El domingo es el peor día de la semana. Hay estadísticas que comprueban que ese es el día en el que más se suicida la gente. Entre las cinco y las siete de la noche quiero morir. Es una agonía que ninguna serie puede atenuar. Con ganas de derrotar ese monstruo le propuse a mi esposa que hiciéramos un caldo de pollo. Nada más reparador que una sopita a las siete de la noche. Así que con toda la ilusión me fui a la Olímpica que queda al frente de mi casa. Por cierto, nunca se pasen al frente de una Olímpica. Es un verdadero infierno. Los camiones empiezan a descargar desde las cinco de la mañana. Nos ha pasado que en medio de la noche una alarma nos despierta. Brama como una sirena borracha. Es alguien de Olímpica que ha dejado algo mal puesto. En Olimpica nada funciona. Iba a escribir que la Olímpica que es nuestra vecina es una menor, un puntico insignificante en la cadena y que por eso es que debe ser que ni las cajas funcionan, que siempre hay una fila eterna para comprar cualquier cosa, que es horrendo comprar allí porque nunca tienen el código de la fruta, porque todo está al límite del vencimiento, pero recuerdo que en Olimpicas grandes, como la de Iserra 100, me han vendido carne en descomposición. Me pasó la primera vez el 30 de diciembre del 2020, tenían expuesto unas chatas con la fecha vencida. Cuando empezamos a asarla una nube de putrefacción empezó a invadir el apartamento como si fuera una plaga de langostas.

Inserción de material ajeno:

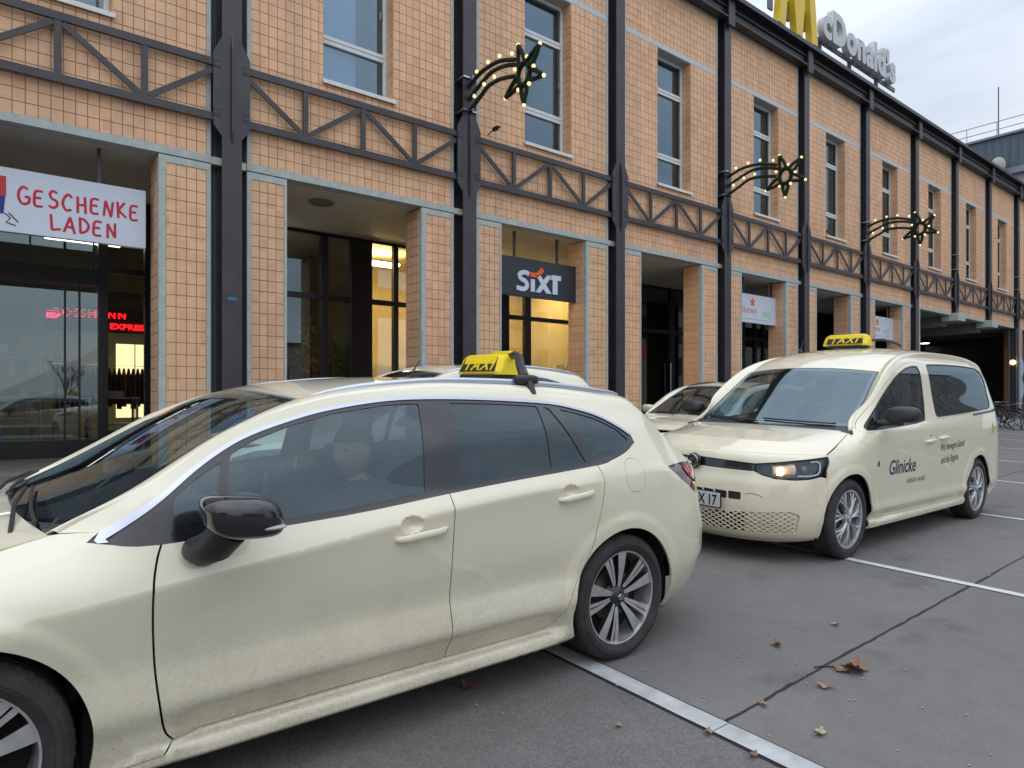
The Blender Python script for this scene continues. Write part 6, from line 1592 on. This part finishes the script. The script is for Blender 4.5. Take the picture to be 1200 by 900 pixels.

El más atrofiado de mis sentidos es el olfato. Por eso no sé reconocer olores. Por eso me pasa las cosas que me pasan cuando voy a Olimpica. Entonces me dispongo a comprar el pollo, cuatro pierna perniles de pollo criollo, gordos y jugosos, que quede para una sopa de cena y otro para el desayuno. Me voy a la casa con la leve sospecha de que algo anda mal. En la fila eterna algo empezó a molestarme. Era un olor dulzón, como a muerto de varios días. La pereza de armar escándalo me contuvo. A lo mejor son los fantasmas de los olores pasados. Así que llego con la libra de pollo a la casa. Empezamos a cocinar y otra vez el hedor típico de tantos alimentos olímpicos. Me tocó bajar las escaleras, enfrentar al gerente, decirle que me tenían hartos los camiones de la madrugada, las alarmas, las cajas que no sirven y el pollo podrido. Me pidió la factura, no la llevé, en mi vida he botado cada cosa que me ha llegado. Para mí una factura es basura. Pero vi al buen carnicero que partió las piedra perniles y le hice el reclamo. La respuesta de él me dejó frío
-Así me echen, no me importa, yo le dije a ellos que el pollo olía raro y aún así me pusieron a venderlo.
El gerente puso cara de pistola. El joven carnicero se puso pálido pero siempre firme. La gente que estaba apostada empezó a reclamar y la reflexión invadió el lugar ¿Para esto han acabado las tiendas de barrio estas cadenas de supermercado? Me devolvieron de mala gana apenas dos pierna perniles. No quise pelear. Igual era domingo, si es pesado viendo el último capítulo de Last of us, ¿Cómo será en medio de una pelea a los gritos en un supermercado?